The WSJ Law Blog reports on the not so Kosher meat business trial. [Hat tip to Yochanan Hashlishi]
Iowa Kosher Meatplant Trial Begins With Prayers And Crinkled Dollar Bills
By Nathan Koppel
Earlier this week, we previewed the criminal trial of Sholom Rubashkin, the one-time manager of an Iowa Kosher meatpacking plant.
We admit we’re sort of taken with the facts in this case. Who would’ve thought, for starters, that the nation’s largest Kosher plant, Agriprocessors, would’ve been based in Iowa. Plus, how often do we get to write about someone being accused of violating the federal Packers and Stockyards Act by failing to promptly pay cattle suppliers?
Rubashkin, who moved to Postville, Iowa, from the Brooklyn, N.Y., neighborhood of Crown Heights, is accused by prosecutors of cheating a bank, laundering money, destroying evidence, and, on top of that, harboring hundreds of undocumented workers. Rubashkin has pleaded not guilty to all charges.
Thankfully, WSJ’s Lauren Etter was present Wednesday for Day One of the trial in Sioux Falls, South Dakota. (The trial was moved at Rubashkin’s request.) Here’s her full report.
Rubashkin’s lead defense attorney, Guy Cook of Des Moines, called Rubashkin an “honest family man” in over in his head in a complex business.
The defendant was trained as a rabbi, not a businessman; at most, his lawyer said, he was guilty of “sloppy” business practices. Rubashkin’s counsel also characterized Agriprocessors as a “true American success story” that contributed to charity and helped boost Postville’s economy.
Rubashkin, wearing the traditional long beard and black trousers of Hasidic Jews, had a large posse in tow. His wife and nearly 20 other family members and supporters ─ some of whom traveled 22 hours by bus from Brooklyn ─ watched the proceedings in court. At times, Etter reports, they chanted Hebrew prayers under their breath.
“The big hats will need to come off,” a court guard told the group several times.
This Des Moines Register article adds some more color. Rubashkin’s supporters came from as far as Australia and Israel. “More than 40 young men, most in their teens or early 20s, huddled around a big-screen television in a spillover room to watch the proceedings on a live feed,” the Register reports. “A black fedora, filled with crinkled dollar bills, passed from hand to hand.”
Specifically, the government says Mr. Rubashkin engineered a scheme that illegally diverted millions of dollars in customer payments away from First Bank Business Capital, Inc., a subsidiary of St. Louis-based First Bank, which had issued him a $35 million revolving line of credit.
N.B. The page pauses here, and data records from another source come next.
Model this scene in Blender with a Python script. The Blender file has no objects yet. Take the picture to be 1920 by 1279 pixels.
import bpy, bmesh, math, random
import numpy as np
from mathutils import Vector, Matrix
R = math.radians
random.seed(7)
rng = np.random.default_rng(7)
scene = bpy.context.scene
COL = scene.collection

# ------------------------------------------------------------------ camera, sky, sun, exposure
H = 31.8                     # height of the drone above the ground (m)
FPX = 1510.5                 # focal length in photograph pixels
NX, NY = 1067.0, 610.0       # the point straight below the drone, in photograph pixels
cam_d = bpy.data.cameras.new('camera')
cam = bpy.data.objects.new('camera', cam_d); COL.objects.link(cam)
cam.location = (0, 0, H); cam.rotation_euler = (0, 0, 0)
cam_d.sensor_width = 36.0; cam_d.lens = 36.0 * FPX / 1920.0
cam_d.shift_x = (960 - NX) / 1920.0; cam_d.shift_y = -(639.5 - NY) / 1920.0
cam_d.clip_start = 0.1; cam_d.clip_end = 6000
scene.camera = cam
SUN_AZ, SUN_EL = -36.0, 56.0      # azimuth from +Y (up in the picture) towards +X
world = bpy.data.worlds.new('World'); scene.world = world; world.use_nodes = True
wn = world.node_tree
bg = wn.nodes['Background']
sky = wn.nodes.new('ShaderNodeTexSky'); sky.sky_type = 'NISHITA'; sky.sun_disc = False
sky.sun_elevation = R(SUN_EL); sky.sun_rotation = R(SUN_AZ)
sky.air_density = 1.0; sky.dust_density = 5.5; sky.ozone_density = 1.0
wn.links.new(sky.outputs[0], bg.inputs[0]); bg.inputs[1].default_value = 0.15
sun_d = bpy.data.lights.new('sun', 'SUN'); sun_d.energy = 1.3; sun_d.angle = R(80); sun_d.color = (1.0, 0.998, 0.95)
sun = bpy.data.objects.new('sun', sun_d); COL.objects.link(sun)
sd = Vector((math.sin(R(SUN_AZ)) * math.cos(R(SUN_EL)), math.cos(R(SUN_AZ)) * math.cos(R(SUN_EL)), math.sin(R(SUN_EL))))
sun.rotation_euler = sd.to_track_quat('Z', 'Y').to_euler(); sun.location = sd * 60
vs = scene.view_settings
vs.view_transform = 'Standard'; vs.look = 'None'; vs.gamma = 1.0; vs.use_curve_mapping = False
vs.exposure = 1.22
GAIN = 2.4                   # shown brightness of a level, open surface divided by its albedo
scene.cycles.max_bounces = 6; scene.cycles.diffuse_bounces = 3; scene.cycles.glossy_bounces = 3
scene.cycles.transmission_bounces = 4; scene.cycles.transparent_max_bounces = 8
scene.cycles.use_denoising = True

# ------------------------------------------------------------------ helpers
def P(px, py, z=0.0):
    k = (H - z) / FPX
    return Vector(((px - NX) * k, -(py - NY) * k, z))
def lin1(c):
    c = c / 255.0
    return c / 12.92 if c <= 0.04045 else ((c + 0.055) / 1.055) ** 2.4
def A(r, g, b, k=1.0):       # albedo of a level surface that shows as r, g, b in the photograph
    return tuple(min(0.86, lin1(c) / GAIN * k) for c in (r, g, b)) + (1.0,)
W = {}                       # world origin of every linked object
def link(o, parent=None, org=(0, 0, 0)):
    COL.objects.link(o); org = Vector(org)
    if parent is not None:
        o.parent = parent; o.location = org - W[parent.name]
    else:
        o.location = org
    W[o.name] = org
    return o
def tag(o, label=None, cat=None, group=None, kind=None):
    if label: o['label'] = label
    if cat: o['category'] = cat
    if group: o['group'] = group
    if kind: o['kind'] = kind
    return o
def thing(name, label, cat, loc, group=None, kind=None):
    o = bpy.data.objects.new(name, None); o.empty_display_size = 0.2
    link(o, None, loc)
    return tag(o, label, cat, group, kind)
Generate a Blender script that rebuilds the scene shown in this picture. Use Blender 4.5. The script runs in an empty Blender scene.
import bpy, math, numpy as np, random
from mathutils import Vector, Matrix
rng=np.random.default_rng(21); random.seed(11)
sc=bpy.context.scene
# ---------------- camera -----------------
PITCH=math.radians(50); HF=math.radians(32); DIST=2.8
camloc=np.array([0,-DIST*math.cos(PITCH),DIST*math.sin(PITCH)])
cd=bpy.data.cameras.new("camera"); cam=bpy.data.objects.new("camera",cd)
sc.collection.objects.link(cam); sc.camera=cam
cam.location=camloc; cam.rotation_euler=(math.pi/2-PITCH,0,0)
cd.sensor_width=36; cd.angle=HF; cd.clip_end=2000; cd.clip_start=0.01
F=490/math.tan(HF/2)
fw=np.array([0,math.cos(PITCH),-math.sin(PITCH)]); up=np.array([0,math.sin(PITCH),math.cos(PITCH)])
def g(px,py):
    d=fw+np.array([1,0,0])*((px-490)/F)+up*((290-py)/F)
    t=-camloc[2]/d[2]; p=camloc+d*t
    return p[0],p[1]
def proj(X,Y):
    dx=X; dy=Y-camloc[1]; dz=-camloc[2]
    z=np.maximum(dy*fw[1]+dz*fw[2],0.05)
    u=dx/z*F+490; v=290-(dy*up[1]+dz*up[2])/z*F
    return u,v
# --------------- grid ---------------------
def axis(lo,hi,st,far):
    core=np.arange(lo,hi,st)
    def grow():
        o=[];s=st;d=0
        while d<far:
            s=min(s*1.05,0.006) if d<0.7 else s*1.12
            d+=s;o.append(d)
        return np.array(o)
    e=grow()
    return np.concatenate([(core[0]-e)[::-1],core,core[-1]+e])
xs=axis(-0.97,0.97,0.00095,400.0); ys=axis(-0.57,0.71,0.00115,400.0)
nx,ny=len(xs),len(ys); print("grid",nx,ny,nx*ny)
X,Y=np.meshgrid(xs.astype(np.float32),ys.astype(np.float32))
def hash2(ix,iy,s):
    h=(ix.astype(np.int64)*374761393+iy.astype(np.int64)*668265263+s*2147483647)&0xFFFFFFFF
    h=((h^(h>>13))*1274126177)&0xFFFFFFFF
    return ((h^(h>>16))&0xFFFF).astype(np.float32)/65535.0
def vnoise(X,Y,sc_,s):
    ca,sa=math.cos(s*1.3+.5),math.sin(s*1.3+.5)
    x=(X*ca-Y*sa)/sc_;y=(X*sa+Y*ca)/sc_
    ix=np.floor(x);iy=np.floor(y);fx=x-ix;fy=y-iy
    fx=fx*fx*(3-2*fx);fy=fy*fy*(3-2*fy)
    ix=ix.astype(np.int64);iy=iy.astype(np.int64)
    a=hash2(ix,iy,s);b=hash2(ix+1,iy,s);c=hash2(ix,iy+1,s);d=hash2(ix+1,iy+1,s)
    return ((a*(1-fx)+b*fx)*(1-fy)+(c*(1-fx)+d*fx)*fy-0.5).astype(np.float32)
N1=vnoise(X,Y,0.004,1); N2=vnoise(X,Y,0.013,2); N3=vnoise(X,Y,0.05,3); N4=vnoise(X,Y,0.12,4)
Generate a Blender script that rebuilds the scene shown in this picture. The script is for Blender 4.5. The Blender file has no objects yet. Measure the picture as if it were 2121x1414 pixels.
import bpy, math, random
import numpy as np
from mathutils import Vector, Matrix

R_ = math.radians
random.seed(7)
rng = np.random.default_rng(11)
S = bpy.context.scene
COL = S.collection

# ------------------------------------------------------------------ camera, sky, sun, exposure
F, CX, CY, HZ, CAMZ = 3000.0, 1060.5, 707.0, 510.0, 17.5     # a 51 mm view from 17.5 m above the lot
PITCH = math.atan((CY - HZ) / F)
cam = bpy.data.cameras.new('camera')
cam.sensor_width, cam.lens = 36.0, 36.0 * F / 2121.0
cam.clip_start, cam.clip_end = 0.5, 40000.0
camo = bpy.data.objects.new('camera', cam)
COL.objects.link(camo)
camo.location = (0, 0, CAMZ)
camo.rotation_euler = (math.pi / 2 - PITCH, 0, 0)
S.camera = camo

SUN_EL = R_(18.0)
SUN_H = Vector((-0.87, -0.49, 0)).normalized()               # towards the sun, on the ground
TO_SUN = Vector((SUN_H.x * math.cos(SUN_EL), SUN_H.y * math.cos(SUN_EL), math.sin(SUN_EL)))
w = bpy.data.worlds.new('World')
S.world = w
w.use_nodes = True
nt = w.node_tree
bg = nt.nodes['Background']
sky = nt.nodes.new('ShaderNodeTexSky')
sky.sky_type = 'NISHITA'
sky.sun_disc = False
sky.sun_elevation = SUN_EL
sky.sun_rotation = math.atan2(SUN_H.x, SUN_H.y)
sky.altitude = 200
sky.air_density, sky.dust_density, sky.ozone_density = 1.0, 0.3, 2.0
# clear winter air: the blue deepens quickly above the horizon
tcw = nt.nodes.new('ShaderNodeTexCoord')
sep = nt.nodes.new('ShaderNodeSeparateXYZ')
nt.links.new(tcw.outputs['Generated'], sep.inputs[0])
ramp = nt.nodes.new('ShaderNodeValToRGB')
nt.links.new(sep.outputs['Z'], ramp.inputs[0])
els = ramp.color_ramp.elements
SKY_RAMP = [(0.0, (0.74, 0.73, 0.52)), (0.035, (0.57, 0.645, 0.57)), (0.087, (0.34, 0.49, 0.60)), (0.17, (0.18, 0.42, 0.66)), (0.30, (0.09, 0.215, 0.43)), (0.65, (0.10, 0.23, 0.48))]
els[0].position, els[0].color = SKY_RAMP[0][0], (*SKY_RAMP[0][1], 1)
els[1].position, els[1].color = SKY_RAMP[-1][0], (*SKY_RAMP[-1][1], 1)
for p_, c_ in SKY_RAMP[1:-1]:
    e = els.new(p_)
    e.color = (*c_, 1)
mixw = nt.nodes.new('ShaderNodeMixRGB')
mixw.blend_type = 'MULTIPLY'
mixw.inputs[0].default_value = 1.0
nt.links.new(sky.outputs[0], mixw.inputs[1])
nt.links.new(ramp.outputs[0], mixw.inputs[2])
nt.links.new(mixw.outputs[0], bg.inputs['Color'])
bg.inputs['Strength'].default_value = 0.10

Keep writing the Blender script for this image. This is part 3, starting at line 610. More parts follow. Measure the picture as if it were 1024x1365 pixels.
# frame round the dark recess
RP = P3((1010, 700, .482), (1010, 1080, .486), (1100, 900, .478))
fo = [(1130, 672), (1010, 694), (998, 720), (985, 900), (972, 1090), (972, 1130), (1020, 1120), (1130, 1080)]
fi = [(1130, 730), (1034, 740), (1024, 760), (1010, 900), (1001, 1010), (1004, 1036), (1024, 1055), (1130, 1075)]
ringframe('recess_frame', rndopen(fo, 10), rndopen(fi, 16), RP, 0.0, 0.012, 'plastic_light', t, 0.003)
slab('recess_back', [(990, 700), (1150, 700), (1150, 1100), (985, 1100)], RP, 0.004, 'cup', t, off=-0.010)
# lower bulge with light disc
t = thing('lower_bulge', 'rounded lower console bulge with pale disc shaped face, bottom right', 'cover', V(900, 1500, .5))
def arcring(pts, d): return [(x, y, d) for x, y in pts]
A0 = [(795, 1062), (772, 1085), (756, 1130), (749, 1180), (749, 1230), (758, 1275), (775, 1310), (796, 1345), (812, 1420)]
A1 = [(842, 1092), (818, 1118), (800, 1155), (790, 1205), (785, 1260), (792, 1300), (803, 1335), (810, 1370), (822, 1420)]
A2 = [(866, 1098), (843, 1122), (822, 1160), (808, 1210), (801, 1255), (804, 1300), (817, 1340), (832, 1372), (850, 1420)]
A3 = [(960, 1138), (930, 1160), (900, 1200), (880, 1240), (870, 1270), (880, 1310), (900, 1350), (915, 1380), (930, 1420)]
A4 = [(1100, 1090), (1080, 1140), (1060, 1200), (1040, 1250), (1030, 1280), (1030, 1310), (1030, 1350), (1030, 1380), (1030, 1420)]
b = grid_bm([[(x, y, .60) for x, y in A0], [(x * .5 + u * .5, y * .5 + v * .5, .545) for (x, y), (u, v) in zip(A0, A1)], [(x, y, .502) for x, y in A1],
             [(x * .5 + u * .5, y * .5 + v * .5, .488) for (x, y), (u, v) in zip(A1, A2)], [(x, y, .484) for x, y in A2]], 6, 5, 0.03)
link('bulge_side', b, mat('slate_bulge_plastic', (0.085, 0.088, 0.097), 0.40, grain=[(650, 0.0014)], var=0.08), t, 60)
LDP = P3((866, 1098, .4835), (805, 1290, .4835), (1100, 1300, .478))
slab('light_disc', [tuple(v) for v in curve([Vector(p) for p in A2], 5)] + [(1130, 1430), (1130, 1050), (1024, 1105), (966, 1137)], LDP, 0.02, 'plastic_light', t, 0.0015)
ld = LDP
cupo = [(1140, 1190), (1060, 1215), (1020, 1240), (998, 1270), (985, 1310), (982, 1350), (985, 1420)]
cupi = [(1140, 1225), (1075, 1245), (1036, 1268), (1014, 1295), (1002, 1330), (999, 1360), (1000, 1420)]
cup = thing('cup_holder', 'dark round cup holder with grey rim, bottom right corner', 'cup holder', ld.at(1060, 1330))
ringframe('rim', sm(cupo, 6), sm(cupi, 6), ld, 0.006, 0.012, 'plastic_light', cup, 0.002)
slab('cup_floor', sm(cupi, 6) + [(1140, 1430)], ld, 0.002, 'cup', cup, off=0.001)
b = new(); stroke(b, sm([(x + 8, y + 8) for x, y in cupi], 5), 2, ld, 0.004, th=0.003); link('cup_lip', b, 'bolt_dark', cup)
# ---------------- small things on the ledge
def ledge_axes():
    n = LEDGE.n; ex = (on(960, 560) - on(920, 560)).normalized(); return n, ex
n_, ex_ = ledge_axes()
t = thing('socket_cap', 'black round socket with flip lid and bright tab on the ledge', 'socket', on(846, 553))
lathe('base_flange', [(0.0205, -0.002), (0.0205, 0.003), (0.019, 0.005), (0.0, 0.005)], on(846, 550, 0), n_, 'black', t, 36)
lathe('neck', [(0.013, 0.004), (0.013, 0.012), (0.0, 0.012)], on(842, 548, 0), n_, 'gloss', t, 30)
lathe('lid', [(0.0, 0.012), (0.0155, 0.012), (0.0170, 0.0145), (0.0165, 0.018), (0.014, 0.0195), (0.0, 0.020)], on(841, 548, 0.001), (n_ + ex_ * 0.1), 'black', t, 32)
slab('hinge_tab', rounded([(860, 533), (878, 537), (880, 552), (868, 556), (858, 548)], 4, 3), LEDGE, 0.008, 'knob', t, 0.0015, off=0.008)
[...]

Rather than depositing payments into a depository account, as a loan agreement required, the government says Mr. Rubashkin put funds in a separate account used for his business. He then allegedly used third parties, including a kosher grocer and a Torah education program, to “launder” the funds to make it appear as if Agriprocessors had more funds coming in than were actually available.
The trial is expected to last four to six weeks. And then a second trial, on immigration-related charges, will start one week after the first trial ends.
1 comment:
American success story? Hiring undocumented workers and paying them minimum wages with inadequate safety provisions in the plant? Scamming money and claiming it was only because he wasn't a good businessman? Some American success story!